## TASK DETAILS
Show each line of the data below that has the string "Blender" in it.

## RECORDS FOR PROCESSING
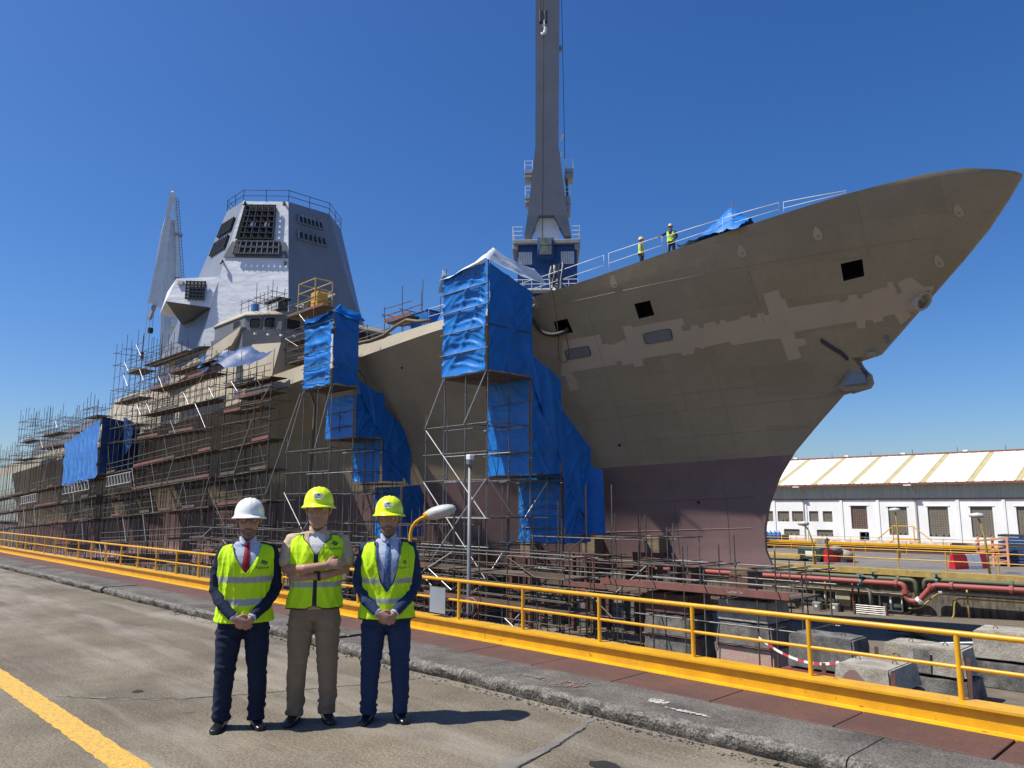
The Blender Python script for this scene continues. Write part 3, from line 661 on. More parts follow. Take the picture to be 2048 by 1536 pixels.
# anchor pocket ring near the stem
cR = Vector((-11.10,37.52,11.02)); axR = Vector((.80,-.58,-.12)).normalized(); aR = Vector((.42,.47,.77)).normalized(); aR = (aR-axR*aR.dot(axR)).normalized(); bR = axR.cross(aR)
def rr(r, o, s=1.): return [cR+axR*o+aR*math.cos(t)*r*1.55+bR*math.sin(t)*r for t in [2*math.pi*k/28 for k in range(28)]]
ringo = sp('hawse_ring', MB().loft([rr(.36,-.75),rr(.345,-.1),rr(.32,.04),rr(.275,.05),rr(.25,.0),rr(.24,-.6)], cap=False), M_PRIMER, smooth=True)
sp('hawse_bore', MB().loft([rr(.245,-.55),rr(.245,-.6)]), M_BLACK, ringo)
# ledge and beak under the notch in the stem
ldg = [(-15.41,9.71),(-15.09,9.38),(-14.73,9.05),(-14.62,8.85),(-14.4,8.62),(-14.1,8.25),(-13.9,7.95)]
top, bot = [], []
mb = MB(); A = []; B = []; C_ = []; D_ = []
for x, z in ldg:
    y = hully(x, z) if z-lift(x) < 16 and stem(z-lift(x)) > x else YC-.12
    y = min(y, YC-.12)
    A.append((x-.06,y+.05,z+.02)); B.append((x+.0,y-.10,z+.05)); C_.append((x-.08,y-.10,z-.10)); D_.append((x-.14,y+.05,z-.12))
mb.loft([A,B,C_,D_,A], cap=False, closed=False); sp('bow_ledge', mb, M_DARKST)
bk = [(-13.84,8.0),(-13.77,7.55),(-13.95,7.33),(-15.0,7.22),(-15.2,7.45),(-14.5,8.45)]
mb = MB(); yb = [YC-.10-.42*max(0,-13.8-x) for x, z in bk]
mb.loft([[(x,y,z) for (x,z),y in zip(bk,yb)], [(x,2*YC-y,z) for (x,z),y in zip(bk,yb)]]); sp('stem_beak', mb, [M_HULL])
sp('beak_plate', MB().add([(-14.55,YC-.56,8.1),(-14.02,YC-.33,7.95),(-13.98,YC-.33,7.55),(-14.98,YC-.68,7.5)],[(0,1,2,3)]).add([(-14.55,YC-.50,8.1),(-14.02,YC-.28,7.95),(-13.98,YC-.28,7.55),(-14.98,YC-.62,7.5)],[(3,2,1,0)]), M_BLUEGREY)
sp('stem_scrap', MB().box(-13.8,-13.4,YC-.5,YC-.2,8.78,9.0), M_HULL)
# small drains and plugs
for x, z in [(-26.6,5.1),(-33.5,9.6),(-40.5,10.7),(-23.0,1.9),(-24.9,.2)]:
    y = hully(x,z); sp('drain', MB().tube([(x,y+.05,z),(x+.01,y-.05,z-.01)], .07, 10), M_BLACK)

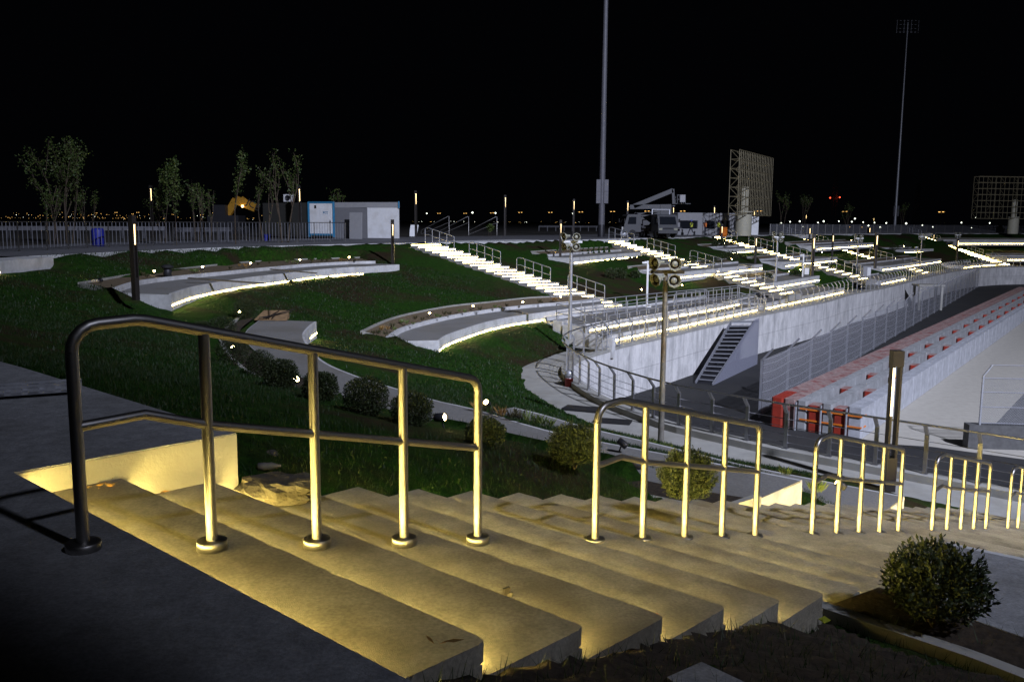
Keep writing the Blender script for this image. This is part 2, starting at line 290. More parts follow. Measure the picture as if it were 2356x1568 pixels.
# the mid-width origin of stair_geo: left end of nosing 0
for a in [((961,567),(1033,566),1,(1314.5,687),(1390,686),20,24), ((1397.6,554.7),(1438.7,553.9),1,(1752,661),(1778.6,656.4),21,24),
          ((1649.7,548),(1673,547.6),1,(1958,635),(1976,632),21,23), ((1804,541),(1823,540.5),1,(2138.7,631),(2152,628),28,28), ((2090,538.5),(2111,538.5),1,(2307.4,611),(2335,610.3),28,28)]:
    g = stair_geo(*a)
    STAIRS.append(g)
for s in STAIRS:
    o, sv, w, n = s['o'], s['sv'], s['w'], s['n']
    s['poly'] = np.array([o-sv*1, o+w-sv*1, o+w+sv*n, o+sv*n]); s['run'] = np.linalg.norm(sv)
def hill_full(P):
    z = hill_z(P); dw = seg_dist(P, WALLS); z = z-.24*np.clip((4.2-dw)/2.2, 0, 1)
    for ln, lz in LIFT:
        b0, b1 = ln.min(0)-3, ln.max(0)+3; q = np.where((P[:,0] > b0[0]) & (P[:,0] < b1[0]) & (P[:,1] > b0[1]) & (P[:,1] < b1[1]))[0]
        if len(q): z[q] = np.maximum(z[q], lz-.5*seg_dist(P[q], ln))
    for s in STAIRS:
        o, sv, w = s['o'], s['sv'], s['w']; Mx = np.linalg.inv(np.stack([sv, w], 1)); ab = (P-o)@Mx.T; L = np.linalg.norm(w)
        k = np.clip(ab[:,0], 0, s['n']); zs = -RISE*k-(.135 if s['n'] == 28 and s['run'] < .7 else .20)
        dv = np.maximum(np.maximum(-ab[:,1], ab[:,1]-1)*L, 0); du = np.maximum(np.maximum(-ab[:,0], ab[:,0]-s['n'])*s['run'], 0); dd = np.hypot(dv, du)
        wt = np.clip(1-dd/1.6, 0, 1)**1.5; z = z*(1-wt)+wt*zs; ins = (dd <= .02); z = np.where(ins, np.minimum(z, -RISE*(k+1)-.38), z)
    q = np.where(inside(P, RAISE))[0]; z[q] = np.clip(z[q], z1-.05, z1-.025)
    for poly, cz in CARVE:
        b0, b1 = poly.min(0)-1, poly.max(0)+1; q = np.where((P[:,0] > b0[0]) & (P[:,0] < b1[0]) & (P[:,1] > b0[1]) & (P[:,1] < b1[1]))[0]
        if len(q):
            i = q[inside(P[q], poly)]; z[i] = np.minimum(z[i], cz)
    return z
PLATS = []; LIFT = []; KLINE = []
def platform(front, zt, zb, depth, label, ends=None, back=None, bed=1.1, bedback=None, bedz=.3, bedm='soil', kerb=True, led=True, ledspan=None, name='seating_platform', group='white seating platforms on the slope', topm=None):
    """front: plan polyline, left to right in the photo; back: plan polyline (same sense) or depth uphill."""
    fr = np.array(front, float)
    if len(fr) > 2: fr = resample(smooth(fr, 5), .5)
    bk = offset(fr, depth) if back is None else resample(smooth(np.array(back, float), 5), .5)
    root = thing(name, (*fr.mean(0), zb), label, 'platform', group)
    top = np.vstack([fr, bk[::-1]])
    b = MB(); b.prism([tuple(p) for p in top], zb-.25, zt); b.build('platform_body', M['white_conc'], root)
    cx = top.mean(0); ins = np.vstack([offset(fr, .07), offset(bk, -.02)[::-1]])
    b = MB(); b.prism([tuple(p) for p in ins], zt-.02, zt+.005); b.build('platform_top', topm or M['plat_top'], root)
    kb = MB(); ko = offset(bk, .16)
    kb.prism([tuple(p) for p in np.vstack([bk, ko[::-1]])], zt-.1, zt+.16); kb.build('back_kerb', M['white_conc'], root) if kerb else None
    if led:
        f2 = fr if ledspan is None else fr[int(ledspan[0]*len(fr)):max(2, int(ledspan[1]*len(fr)))]
        lm = MB(); g = resample(offset(f2, -.012), .4); lm.ribbon(g, zb+.035, zb+.07)
        lm.build('led_strip', M['led'], root)
    CARVE.append((np.vstack([offset(fr, -.02), offset(bk, .1)[::-1]]), zt-.3)); CARVE.append((np.vstack([offset(fr, -.75), offset(fr, .05)[::-1]]), zb-.03))
    if bed:
        bb = offset(bk, bed) if bedback is None else resample(smooth(np.array(bedback, float), 5), .5)
        pl = np.vstack([ko, bb[::-1]]); CARVE.append((pl, zt-.02)); CARVE.append((np.vstack([bb, offset(bb, .7)[::-1]]), zt+.10)) if not kerb and led else None
        bd = thing('planting_bed', (*bb.mean(0), zt), 'sandy bed behind the '+label, 'planting bed', 'sandy planting beds')
        b = MB(); A, Bq = rs_n(ko), rs_n(bb)
        b.add([(p[0], p[1], zt+.08) for p in A]+[(p[0], p[1], zt+bedz+.02) for p in Bq], [(i, i+1, 24+i+1, 24+i) for i in range(23)]); b.build('bed_soil', M[bedm], bd)
        b = MB(); b.prism([tuple(p) for p in np.vstack([Bq, offset(Bq, .1)[::-1]])], zt-.2, zt+bedz+.09)
        b.prism([tuple(p) for p in (A[0], Bq[0], Bq[0]+(Bq[0]-Bq[1])*.1/np.linalg.norm(Bq[0]-Bq[1]), A[0]+(A[0]-A[1])*.1/np.linalg.norm(A[0]-A[1]))], zt-.2, [zt+.14, zt+bedz+.085, zt+bedz+.085, zt+.14])
        b.build('bed_kerb', M['path'], bd); (LIFT if kerb else KLINE).append((np.vstack([A[0], Bq, A[-1]]), zt+bedz+.05))
    PLATS.append(dict(fr=fr, bk=bk, zt=zt)); return root
# ------------------------------------------------------------------ promenade, ground, pit
hole = np.vstack([EDGE[:26], [(-7.5,8),(-5.5,4.5),(-3,1.2)], [(4,-3),(12,-9)], EDGE[30:], [(400,-80),(400,172)]])
outer = [(-4000,-600),(4000,-600),(4000,5000),(-4000,5000)]
def sheet(name, outer, holes, z, m):
    loops = [[Vector((p[0], p[1], 0)) for p in outer]]+[[Vector((p[0], p[1], 0)) for p in h] for h in holes]; flat = [v for l in loops for v in l]
    b = MB(); fs = []
    for t in tessellate_polygon(loops):
        x = [flat[i] for i in t]; ar = (x[1].x-x[0].x)*(x[2].y-x[0].y)-(x[2].x-x[0].x)*(x[1].y-x[0].y); fs.append(tuple(t) if ar > 0 else tuple(t[::-1]))
    b.add([(v.x, v.y, z) for v in flat], fs); return st(b.build(name, m))
sheet('ground', outer, [hole], -.03, M['farground'])
EB = offset(EDGE[:25], -9.)                                   # the promenade strip behind the bowl's edge
EB = np.array([(300,190),(200,186),(128,180),(84,172),(66,165),(55,156),(38,142),(27,134),(20,122),(10,108),(3,98),(-5,87),(-11,79.5),(-16,71),(-17.5,69.5),(-20,66),(-22,62),(-24.5,57),(-26,50),(-27,43),(-28,35),(-28,27),(-26,20),(-22.5,13),(-18,8)])
b = MB(); b.strip(EDGE[:25], EB, .0); st(b.build('promenade_paving', M['deck']))
b = MB(); b.ribbon(EDGE[:27], -.62, 0.); b.ribbon(EDGE[:27]+0, -.62, 0.); b.v = b.v[:len(b.v)//2]; b.f = b.f[:len(b.f)//2]; b.sm = b.sm[:len(b.f)]
st(b.build('promenade_edge', M['white_conc']))
v_ = np.array([-.745, .667]); u_ = np.array([.703, .711])
near0 = np.array([-.4965, 2.7685]); far0 = near0+v_*3.15; corner = far0+np.array([.4165,.4215])*2.32
land = np.array([near0-v_*14, near0, far0, corner, corner+v_*3.9, (-9.3,12.2), (-13,15.6), (-16,19.3), (-18.3,24), (-28,27), (-26,20), (-22.5,13), (-18,8), (-14,0), (-10,-12), (14,-14)])
b = MB(); b.prism([tuple(p) for p in land], -.085, .012); l2 = land.copy(); l2[0] -= u_*.045; l2[1] -= u_*.045; l2[2] -= u_*.045; b.prism([tuple(p) for p in l2], -.62, -.084); st(b.build('landing', M['landing']))
CARVE.append((land, -.4))
# pale cheek of the upper slab beside the first treads
b = MB(); b.prism([tuple(far0-v_*.006+u_*.0), tuple(corner-v_*.006), tuple(corner+v_*.2), tuple(far0+v_*.2)], -.6, .002); st(b.build('slab_cheek', M['path']))
b = MB(); b.add([(-30,-120,-6.7),(420,-120,-6.7),(420,180,-6.7),(-30,180,-6.7)], [(0,1,2,3)]); st(b.build('track_runoff', M['runoff']))
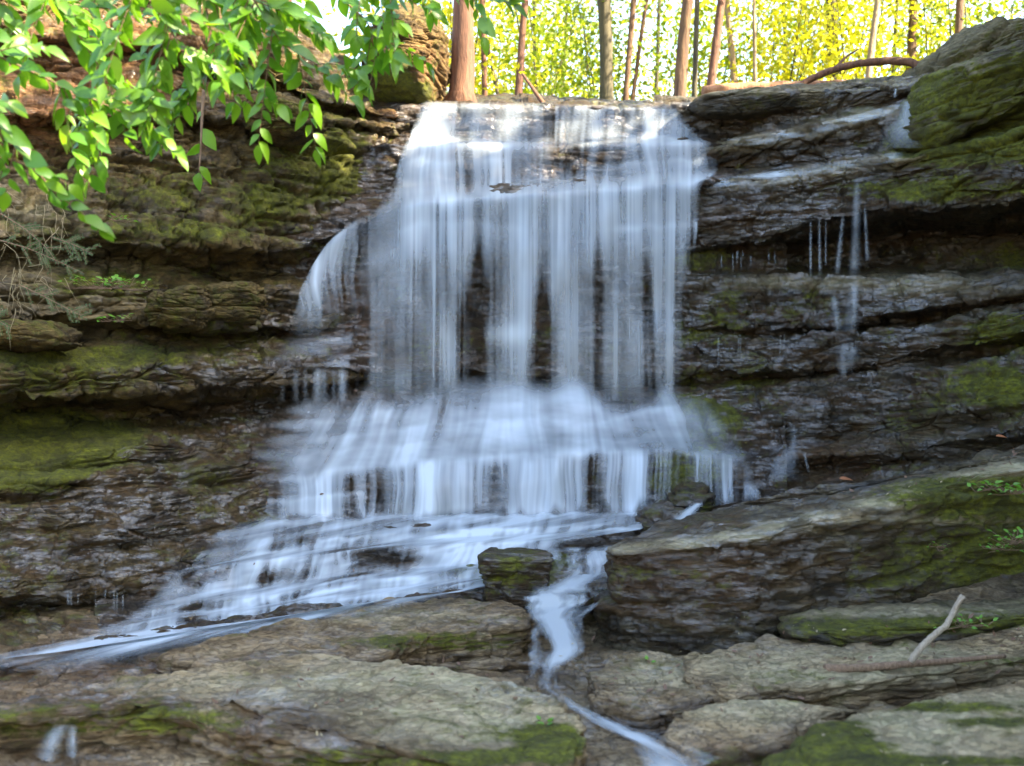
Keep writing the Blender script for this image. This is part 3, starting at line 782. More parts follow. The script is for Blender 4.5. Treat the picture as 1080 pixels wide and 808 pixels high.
def water_sheet(name, curves, nc, rows, dens, parent=None, seed=0, smooth=7, lift=0.0, wob=.02, mat=None):
    C = [resample(c, nc) for c in curves]
    G = []
    for i in range(len(C) - 1):
        n = rows[i] if not isinstance(rows, int) else rows
        for t in np.linspace(0, 1, n, endpoint=(i == len(C) - 2)):
            G.append(C[i] * (1 - t) + C[i + 1] * t)
    G = np.array(G)
    if smooth > 1:
        ker = np.hanning(smooth + 2)[1:-1]; ker /= ker.sum()
        for k in range(3):
            p = np.pad(G[..., k], ((smooth // 2, smooth // 2), (0, 0)), mode='edge')
            G[..., k] = np.apply_along_axis(lambda r: np.convolve(r, ker, 'valid'), 0, p)
            G[..., k] = blur_u(G[..., k], 15)
    px, py, Y = G[..., 0], G[..., 1], G[..., 2]
    nr = G.shape[0]
    u = np.linspace(0, 1, nc)[None] + 0 * px
    v = np.linspace(0, 1, nr)[:, None] + 0 * px
    Y = Y - lift + wob * .4 * noise1(px / 13.0, seed + 1) + wob * 1.2 * noise3(px / 30.0, py / 40, 0 * px, seed + 2)
    V = np.stack([(px - 540) / F * Y, Y, (404 - py) / F * Y], -1)
    a = .93 * np.clip(dens(px, py, u, v), 0, 1) ** 1.15
    ew = .035 + .03 * noise1(py / 14, seed + 5)
    edge = np.minimum(sstep(0, ew, u), sstep(0, ew, 1 - u))
    a = a * edge
    at = {'flow': a.reshape(-1, 1)}
    return mesh_np(name, V, grid_quads(nr, nc), mat or M_water, parent, at)

def streaks(px, py, seed, f=(3.2, 7.5, 19.0), slow=90.0, wts=(.35, .4, .35)):
    """Fine falling threads: noise that is quick across the fall and slow along it."""
    wx = px + 4 * noise3(px / 40, py / (slow * .8), 0 * px + seed, seed + 60) + 1.2 * noise3(px / 14, py / (slow * .5), 0 * px + seed, seed + 61)
    t = 0
    for i, (k, w) in enumerate(zip(f, wts)):
        t = t + w * (.72 * noise1(wx / k + seed, seed + 90 + i) + .5 * noise3(wx / k, py / (slow * (.5 + .3 * i)) + 1.5 * noise1(wx / (k * 1.7), seed + 70 + i), 0 * px + seed * 3.7, seed + i))
    soft = .5 + .5 * noise3(wx / 40, py / 60, 0 * px, seed + 80)
    return t * (.45 + .75 * soft)

def gsum(x, items):
    t = 0
    for c, w, s in items: t = t + s * np.exp(-((x - c) / w) ** 2)
    return t

fall = empty('waterfall', (0, 12.5, -.6))
tag(fall, 'wide white waterfall pouring over stepped rock ledges from the forest edge', 'waterfall')

def lip_veil(px, py, poly, up, down, st):
    """Brightness of water rolling over a ledge: quick above the lip, slow below it."""
    q = np.asarray(poly, float)
    y = np.interp(px, q[:, 0], q[:, 1]) + 2.2 * noise1(px / 17, int(q[0, 1])) + 1.0 * noise1(px / 6, int(q[0, 0]))
    d = py - y
    inx = sstep(q[0, 0] - 4, q[0, 0] + 26, px) * (1 - sstep(q[-1, 0] - 26, q[-1, 0] + 4, px))
    return st * inx * np.where(d < 0, np.exp(-(d / up) ** 2), np.exp(-np.maximum(d, 0) / down)) * (.75 + .5 * noise1(px / 33, int(q[0, 1]) + 7))
def d_upper(px, py, u, v):
    s = streaks(px, py, 3, slow=60)
    base = .55 + gsum(px, [(445, 14, .25), (470, 18, .35), (500, 10, .3), (430, 14, .2), (545, 16, .22), (600, 8, .1), (655, 12, .2), (690, 16, .38), (640, 6, .15), (715, 14, .15)])
    base -= gsum(px, [(486, 6, .28), (525, 10, .30), (575, 8, .22), (560, 6, .2)]) * (py < 150)
    rocky = np.exp(-(((px - 612) / 46) ** 2 + ((py - 166) / 22) ** 2))
    base = base - .75 * rocky - .10 * (py < 128)
    line = np.exp(-((py - (153 - .01 * (px - 560))) / 5) ** 2) * .22 + np.exp(-((py - (203 - .06 * (px - 420))) / 5) ** 2) * .08
    return (base + .85 * s + line) * sstep(0, .05, v) * (1 - sstep(728, 760, px) * .9)
def d_veil(px, py, u, v):
    dn = sstep(200, 420, py + 45 * noise1(px / 9, 61) + 35 * noise1(px / 23, 62))
    x = px
    s = .80 * streaks(px, py, 7, f=(2.4, 5.2, 14.0), slow=330) + .30 * streaks(px, py, 57, f=(1.3, 3.0, 8.0), slow=420) + .28 * fbm(px / 26, py / 60, 0 * px, 3, 88)
    top = .60 + .12 * noise1(px / 30, 4)
    strands = gsum(x, [(418, 20, .24), (455, 18, .30), (478, 8, .14), (540, 17, .48), (600, 10, .50), (616, 10, .28), (655, 18, .36), (704, 7, .58), (400, 12, .15), (575, 6, .05), (676, 6, .18), (720, 6, .12)])
    low = .15 + .74 * strands
    base = top * (1 - sstep(.05, .66, dn)) + low * sstep(.05, .66, dn)
    gaps = gsum(x, [(505, 16, .24), (570, 12, .30), (636, 8, .24), (685, 7, .2), (728, 8, .26)]) * sstep(.1, .6, dn)
    right_ledge = np.exp(-((py - (240 - .02 * (px - 660)) - 2 * noise1(px / 12, 3)) / 4) ** 2) * .24 * sstep(585, 610, px) * (px < 740) * (.6 + .6 * noise1(px / 20, 9))
    splash = np.exp(-(((px - 535) / 26) ** 2 + ((py - 352) / 12) ** 2)) * .35
    return .80 * base - .8 * gaps + .66 * s * (.6 + .3 * base) + right_ledge + splash
def d_drop(px, py, u, v):
    lipy = np.interp(px, [390, 440, 560, 600, 738, 760], [226, 212, 200, 198, 188, 184])
    k = sstep(-10, 8, py - lipy)
    lip = np.exp(-((py - lipy - 3 - 3 * noise1(px / 19, 5)) / 8) ** 2) * (.12 + .14 * noise1(px / 28, 31))
    steps = lip_veil(px, py, [(432, 147), (470, 150), (520, 152), (590, 150)], 4, 16, .30) + lip_veil(px, py, [(640, 143), (690, 146), (758, 151)], 3, 12, .26) + lip_veil(px, py, [(420, 172), (470, 170), (540, 173)], 4, 10, .20) \
        + lip_veil(px, py, [(600, 182), (680, 172), (760, 168)], 3, 9, .22) + lip_veil(px, py, [(448, 128), (500, 126), (560, 130)], 3, 8, .16) + lip_veil(px, py, [(380, 262), (440, 240), (500, 236), (560, 244)], 5, 16, .12)
    return (.52 * d_upper(px, py, u, v) * (1 - k) + k * d_veil(px, py, u, v) + lip + steps) * (1 - .6 * sstep(.93, 1, v)) * (1 - k * (1 - sstep(-.02, .12, u + .03 * noise1(py / 21, 4))))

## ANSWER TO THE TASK
The Blender Python script for this scene continues. Write part 3, from line 661 on. More parts follow. Take the picture to be 2048 by 1536 pixels.
Keep writing the Blender script for this image. This is part 2, starting at line 290. More parts follow. Measure the picture as if it were 2356x1568 pixels.
Keep writing the Blender script for this image. This is part 3, starting at line 782. More parts follow. The script is for Blender 4.5. Treat the picture as 1080 pixels wide and 808 pixels high.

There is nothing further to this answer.